その真っ直ぐさが訓練パートでも貫かれる。
銃を持たないことでハブられるんだけど信念を曲げない。
そんな彼を見て周囲の人間の反応が変わってくるあたりが絶妙におもしろかったです。

・・・からのそんな積み重ねた人間関係を全壊させるハクソーリッジにいきなり突入します。
「さあ戦争がはじまるぞ!」なんて身構える暇もなく戦闘開始!
艦砲射撃を皮切りに銃弾と手榴弾の雨あられ。
死ぬ。
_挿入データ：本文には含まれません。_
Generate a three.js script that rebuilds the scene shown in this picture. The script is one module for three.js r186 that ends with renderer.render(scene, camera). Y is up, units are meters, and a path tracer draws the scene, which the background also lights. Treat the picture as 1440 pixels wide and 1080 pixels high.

どんどん死ぬ。
死ななくても身体のどこかがなくなっている。
人が火ダルマになって飛んでいる。
そんなのをかなり長時間(10分やそこらじゃないくらい)見させられます。
観客はこの地獄の様相を「うわ!ヒッ!ぐえ〜」って見るしかない。
感覚がおかしくなります。

自分がもしこの戦場に銃を持って立っていたら動けるだろうか?
引鉄を引くことができるだろうか?
どれだけの時間生きていることができるだろうか?
どんなむごたらしい死に方をするのだろうか?

そして思うのは現実の実際は映画以上のもっとひどい光景だったんだな、と。



【日本軍】
日本の兵隊はわーって出てくるけどほとんどモブ扱い。
バンバン殺られます。
正直あまり気分のいいものじゃないですがアメリカ視点で描かれる戦争ですし。
切腹シーンがあったけど実際はどうだったのかな?
とってつけたような感じがあったので少し違和感が。

あと日本軍はハクソーリッジにかかってる縄梯子を切ればいいのにと思ったり。
っていうかあれ誰がどうやって設置したのかな?



【ハクソー・リッジ】
戦争映画+沖縄が舞台ということで見ながらちょっといろいろ考えすぎちゃったかな。

けっこういいセリフが多かったですね。
奥さんの「あなたは私を一瞬でも失望させることはないわ」みたいなセリフとか。
奥さんの写真を見ながら「お前にはもったいない女だな」の1回目と2回目とか。
訓練のところの鬼軍曹も面白かったですね。
服を着ていない「ヘンタイ野郎」のハリウッドさんがこの映画唯一の笑いどころでした。

あと主人公の父親を演じたヒューゴ・ウィーヴィング(ロード・オブ・ザ・リングのエルロンドやってた)
哀しみがすっごくよかったです。